Onde residem as principais limitações ao sucesso comercial do cinema português?
O principal problema reside no reduzido número de produções portuguesas. Em 2007 estrearam 17 filmes portugueses nas salas de cinema. É muito pouco. Independentemente do carácter comercial ou de autor, se não houver um número de produções cada vez maior, o público não tem opções para ver cinema português.

Que mudanças no audiovisual português significou já a criação do FICA? A criação do FICA pode e deve levar a um aumento significativo no número de produções nacionais a chegarem aos ecrãs. Esta é a grande mudança. Mesmo levando em conta que o FICA procura nos projectos que aprova uma vertente mais comercial que o ICA, acho que todos vão ficar a ganhar. Não conheço nenhum país cuja cinematografia se baseie apenas em cinema comercial ou somente em cinema de autor.

Perspectivas dos efeitos da crise no sector do cinema em geral e da distribuição em particular?

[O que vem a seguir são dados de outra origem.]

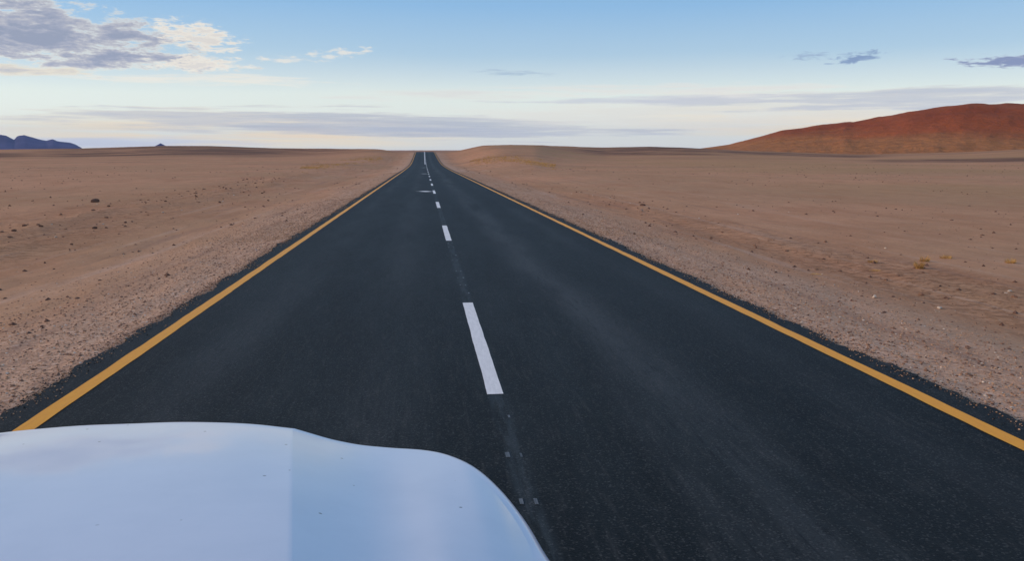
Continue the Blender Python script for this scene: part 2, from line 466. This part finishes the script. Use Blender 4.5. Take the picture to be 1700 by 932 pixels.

A crise financeira tem afectado transversalmente o sector do cinema. Desde a produção, com projectos a serem cancelados ou adiados indefinidamente devido a falta de financiamentos bancários, até á promoção e respectivas receitas de bilheteira. Existe um fosso cada vez maior entre os filmes mais vistos e os restantes, pois o entretenimento é das primeiras coisas de que se abdicam quando a crise aperta, e em vez de 2 ou 3 idas ao cinema por mês, passa-se a ir só 1 ou deixa-se mesmo de ir.